Others are more flexible. The British quietly reopened their embassy in Tehran this year.
 
Westminster realizes that Shiite Iran can be a useful, if silent partner, in the war against Sunni militants of the Islamic State.
 
So, too, the Americans. U.S. President Barack Obama is desperate for a face-saving compromise on Iranian nuclear ambitions that can allow him to focus on the war in Iraq and Syria.
 
Reports Wednesday that Iran has launched its own air strikes against Islamic State targets won praise from U.S. Secretary of State John Kerry, who lauded any such action as “positive.”
 
From Canada there has been nothing.
 
Exactly why Ottawa persists in its hard line against Iran is complicated.
 
In part, it stems from Harper’s decision to hew to the Israeli government line in Middle Eastern affairs. Israel does feel threatened by Iran.
 
In part, it stems from Canada’s irrelevance. We are not a major player in the Middle East. Our economic boycott of Iran is largely meaningless. In such a situation, tough rhetoric is costless.

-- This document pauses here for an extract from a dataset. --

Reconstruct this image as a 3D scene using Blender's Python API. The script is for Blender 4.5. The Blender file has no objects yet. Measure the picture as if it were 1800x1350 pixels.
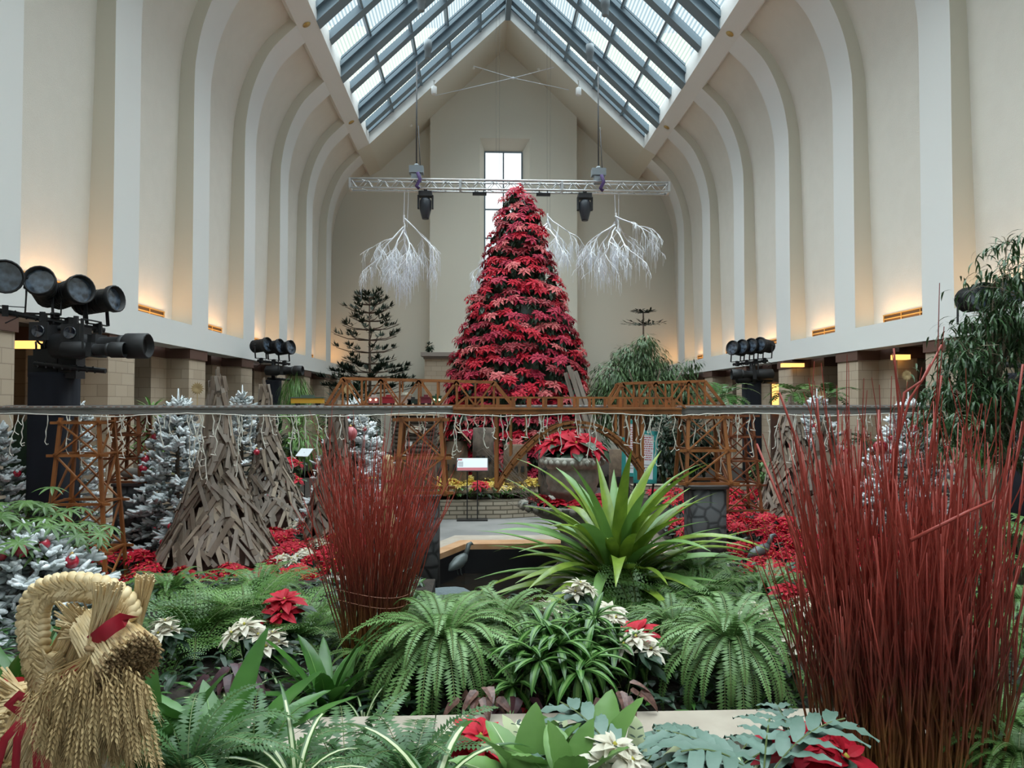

But in part it stems from the Harper government’s political needs.
 
This is a government that needs foreign enemies. Enemies allow a shopworn prime minister to reinvent himself as a strong and vigorous international statesman.
 
For a while, Ottawa’s foreign enemies list focused on American “socialist billionaires” trying to stymie oil pipelines in Canada.
 
But the government has come to realize that more exotic foreigners make better foes. Baird understood this when he fingered Iran as public enemy number one. Harper understood it when he upbraided Putin in Australia last month.
 
For a tired government seeking re-election, foreign threats don’t have to be real to be useful. In fact it’s arguably better if they are imaginary. Imaginary threats cost little in either lives or money.
 
What they do, however, is send a message to voters:
 
Stick with the proven leader. Stick with the guy who isn’t afraid to take on the world.